旅の楽しみの一つ「食」。目的地へ向かう列車の中で、ご当地の食材を使った食を楽しめる「駅弁」は旅情をそそるものがある。
最近は「駅弁」に加え「空弁(そらべん)」も人気だ。「空弁」とは空港や機内で食べる弁当の愛称として10年程前から使われるようになった言葉。列車に比べ座席が狭いことから、小さなテーブルに載せられる容器で、手を汚さず食べやすいサイズに工夫されていたり、気密性の高い機内でも周りの乗客の迷惑とならないよう匂いが強くない食材が選ばれるなどの考慮がされている場合が多い。

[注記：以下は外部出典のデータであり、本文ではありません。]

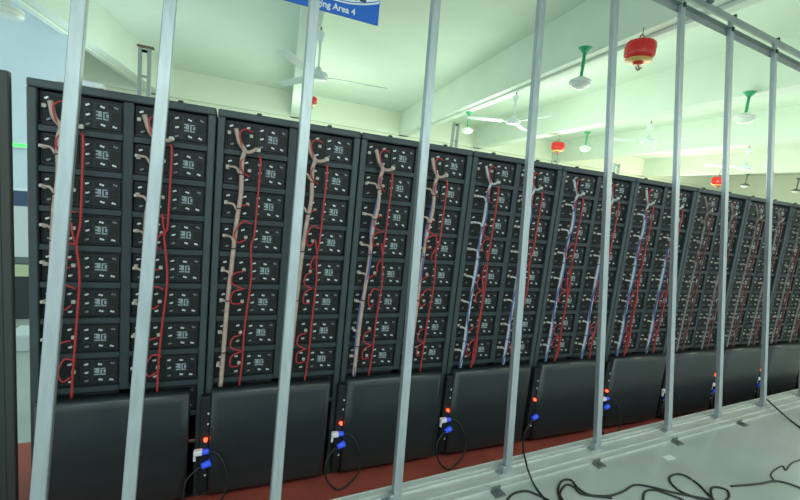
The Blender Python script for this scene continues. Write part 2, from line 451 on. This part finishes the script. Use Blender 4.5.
# bottom rail sits flat on the walkway (world axes)
def robj(name, bm, m, lab=None):
    rz = Matrix.Rotation(math.atan2(FX.y, FX.x), 4, 'Z')
    bmesh.ops.transform(bm, matrix=rz, verts=bm.verts); o = obj(name, bm, m, fence)
    if lab: o['label'] = lab
    return o
bm = new(); box(bm, XL, XR, -.105, .090, .0, .006)
for y, h in ((-.105, .014), (-.055, .012), (.022, .016), (.052, .016), (.086, .017)): box(bm, XL, XR, y, y + .005, .006, h)
box(bm, XL, XR, .0571, .0859, .012, .015)
robj('bottom_rail', bm, 'rail_metal')
for f0, f1 in feet:
    bm = new(); box(bm, f0 - .045, f0 - .0235, -.02, .02, .006, .05, .002, 1); box(bm, f0 - .075, f0 - .045, -.02, .02, .006, .014); robj('foot_bracket', bm, 'aluminium')
for px_, py_ in ((500, 496), (607, 471), (688, 449), (752, 429)):
    x = (onZ(px_, py_, ZF) - FA).dot(FX)
    bm = new(); box(bm, x - .035, x + .035, -.160, -.106, .0, .008, .002, 1); box(bm, x - .03, x + .03, -.115, -.106, .008, .030, .002, 1)
    cyl(bm, (x, -.138, .008), (x, -.138, .018), .012, n=8); robj('floor_clamp', bm, 'clamp_grey')

# ------------------------------------------------------------------ cables on the walkway
def floor_cable(pts, label, r=.006, lift=None):
    ps = [onZ(x, y, ZF + r + .001) for x, y in pts]
    if lift:
        for n, z in lift.items(): ps[n] = onZ(pts[n][0], pts[n][1], ZF + r + z)
    bm = new(); tube(bm, ps, r, 7, 7)
    return tag(obj('black_cable', bm, 'wire_black', smooth_=True), label, 'cable', 'loose black cables on the floor')
floor_cable([(505, 503), (513, 494), (526, 491), (538, 495), (548, 500), (556, 506)], 'black cable arching across the floor beneath the fifth fence bar')
floor_cable([(561, 503), (558, 490), (562, 481), (571, 480), (578, 488), (590, 495), (612, 498)], 'looped black cable at the left of the floor tangle')
floor_cable([(566, 505), (560, 494), (566, 485), (574, 487), (582, 494), (606, 496), (622, 492), (635, 485), (652, 487), (676, 493), (713, 500)], 'long wavy black cable across the middle of the floor tangle')
floor_cable([(643, 504), (645, 492), (655, 490), (668, 494), (684, 500)], 'small hooped black cable in the middle of the floor tangle')
floor_cable([(712, 502), (694, 497), (680, 491), (671, 483), (670, 477), (677, 474), (686, 476), (698, 484), (708, 494), (716, 502)], 'teardrop loop of black cable on the open floor')
floor_cable([(714, 505), (711, 490), (716, 487), (727, 490), (729, 497), (722, 503)], 'small black cable coil right of the teardrop loop')
floor_cable([(731, 486), (745, 485), (760, 483.5), (776, 481), (790, 484), (803, 489)], 'thin black cable lying straight toward the right edge')
floor_cable([(776, 482), (771, 475), (776, 469), (783, 466), (786, 470), (792, 463), (803, 459)], 'thin kinked dark cable at the right edge of the floor', .004)
floor_cable([(767, 399.5), (774, 406), (783, 414), (792, 421.5), (805, 431)], 'black cable leaving the rail at the far right', .007, {0: .05, 1: .04, 2: .03, 3: .0})
bm = new(); q = onZ(668, 458, ZF); box(bm, q.x - .03, q.x + .05, q.y - .02, q.y + .02, ZF, ZF + .003); tag(obj('floor_glint', bm, 'box_white'), 'white patch imitating a light reflection on the grey floor in front of the rail', 'reflection')  # pale slab stands in for a bright light reflection on the floor

# ------------------------------------------------------------------ hanging things
def hang(px, py, my, mz=ZB):
    """point on the pixel ray whose vertical above, at the mount height, appears at image row my"""
    r = ray(px, py); lo, hi = 1.0, 60.
    best = None
    for n in range(4000):
        t = .5 + n * .01; P = CAM + r * t
        if P.z > mz - .05: break
        y = proj((P.x, P.y, mz))[1]
        e = abs(y - my)
        if best is None or e < best[0]: best = (e, P.copy())
    return best[1]
def pendant(px, py, my, label, stem='lamp_green'):
    P = hang(px, py, my); L = ZB - P.z
    o = empty('pendant_lamp', (P.x, P.y, ZB), label, 'lamp', 'pendant lamps under the ceiling beams')
    k = .66
    bm = new(); lathe(bm, [(.03, -.07), (.07, -.02), (.085, -.005), (.085, 0)], 16); obj('canopy', bm, stem, o, True)
    bm = new(); cyl(bm, (0, 0, -.05), (0, 0, -L + .08), .02, n=10); obj('stem', bm, stem, o, True)
    bm = new(); lathe(bm, [(r_ * k, -L + z_ * k) for r_, z_ in ((.05, .14), (.09, .12), (.20, .06), (.215, .025), (.20, .005))][::-1], 24); obj('lamp_shade', bm, 'lamp_dark' if stem == 'lamp_dark' else 'lamp_white', o, True)
    bm = new(); lathe(bm, [(r_ * k, -L + z_ * k) for r_, z_ in ((.06, -.10), (.13, -.075), (.185, -.03), (.198, .004))], 24); obj('glass', bm, 'lamp_glass', o, True)
    return o
pendant(580, 84, 48, 'green-stemmed pendant lamp with white dome, largest, left of the big red extinguisher')
pendant(467, 131, 112, 'green-stemmed pendant lamp right of the fourth fence bar')
pendant(585, 149, 132, 'small green-stemmed pendant lamp right of the middle red extinguisher')
pendant(744.5, 119, 92, 'green-stemmed pendant lamp between the two rightmost full bars')
pendant(745, 186, 174, 'small dark pendant lamp right of the far red extinguisher', 'lamp_dark')
pendant(796, 191.5, 178, 'small dark pendant lamp at the far right edge', 'lamp_dark')

def fan(px, py, my, ang, label, R=.84):
    P = hang(px, py, my); L = ZB - P.z
    o = empty('ceiling_fan', (P.x, P.y, ZB), label, 'fan', 'ceiling fans')
    bm = new(); cyl(bm, (0, 0, 0), (0, 0, -.06), .012, n=8); obj('hook', bm, 'brass', o)
    bm = new(); lathe(bm, [(.025, -.20), (.055, -.14), (.06, -.08), (.03, -.05)], 16); obj('canopy', bm, 'fan_white', o, True)
    bm = new(); cyl(bm, (0, 0, -.18), (0, 0, -L + .06), .016, n=10); obj('rod', bm, 'fan_white', o, True)
    bm = new(); lathe(bm, [(.05, -L - .06), (.12, -L - .05), (.14, -L - .01), (.12, -L + .03), (.05, -L + .05), (.03, -L + .10)], 20); obj('motor', bm, 'fan_white', o, True)
    for k in range(3):
        a = ang + k * 2 * math.pi / 3
        bm = new(); box(bm, .12, .24, -.018, .018, -.004, .004)
        box(bm, .20, R, -.075, .075, -.004, .004)
        for v in bm.verts:
            if v.co.x > R - .01: v.co.y *= .85
        bmesh.ops.transform(bm, matrix=Matrix.Rotation(a, 4, 'Z') @ Matrix.Rotation(.2, 4, 'X'), verts=bm.verts)
        bmesh.ops.translate(bm, vec=(0, 0, -L - .015), verts=bm.verts)
        obj('blade', bm, 'fan_white', o)
fan(318, 75, 27, -.12, 'white ceiling fan hanging below the blue sign', .95)
fan(513, 121, 92, math.pi * 1.5 + .1, 'white ceiling fan left of the fifth fence bar')
fan(648, 141, 121, .5, 'white ceiling fan between the sixth and seventh fence bars')
fan(745, 167, 146, .3, 'small white ceiling fan between the two rightmost full bars')

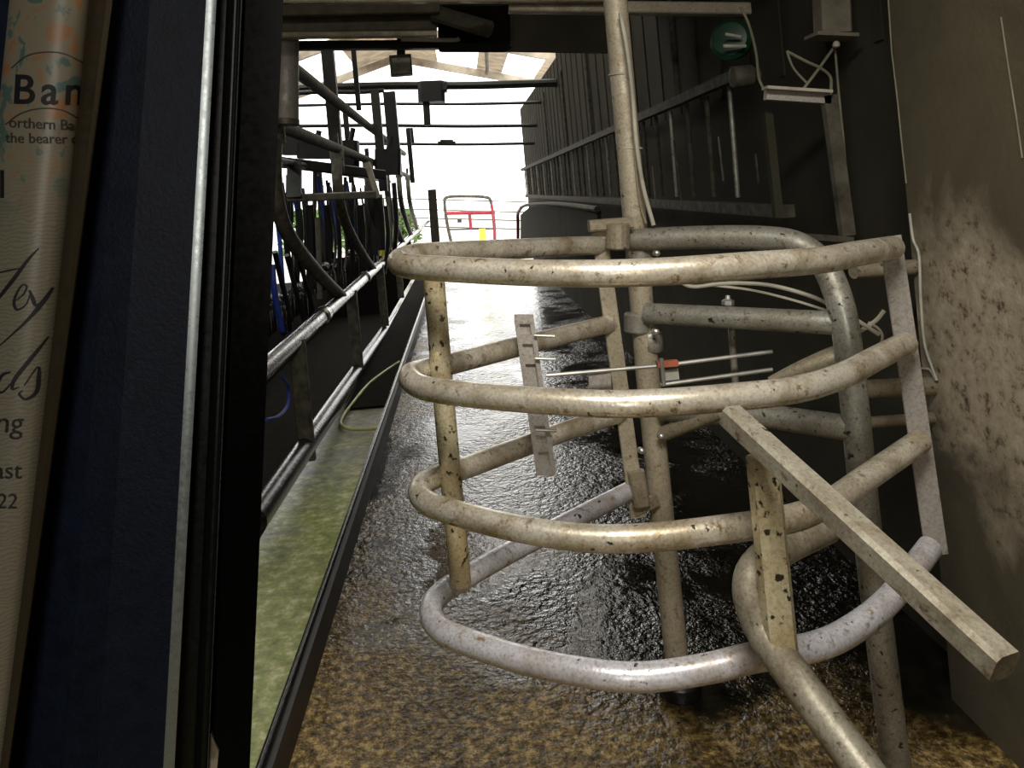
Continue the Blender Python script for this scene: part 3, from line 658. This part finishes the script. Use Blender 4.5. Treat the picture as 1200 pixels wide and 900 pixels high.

先日、中部国際空港を利用した際、ターミナルの一角に「空弁」を販売するコーナーを見つけた。名古屋コーチンを使ったとりめしや、味噌カツのカツサンドなど、種類も豊富。お昼前にもかかわらず売り切れとなる商品もあり、なかなかの人気ぶりだ。
人気の背景には、近年、航空券の電子化で搭乗手続にかかる時間が短縮され空港での滞在時間が短くなったことや、格安航空会社(LCC)で安く早く食事を済ませたい客が多いことがあげられる。筆者も度々「空弁」を利用する。列車に比べ車窓の風景に大した変化もなく、気流が安定しているうちに黙々と食べてしまうが、温かいスープやコーヒーの提供を機内サービスで受けられることもあり満足している。
伊丹空港では「紀州めはり寿司」や湯浅沖でとれたサバを使った「紀州さば浜ずし」が空弁として販売されている。食と観光の連携は地域活性の要となるもの。熊野の文化、紀州の海の幸への興味を引き出す契機となってほしい。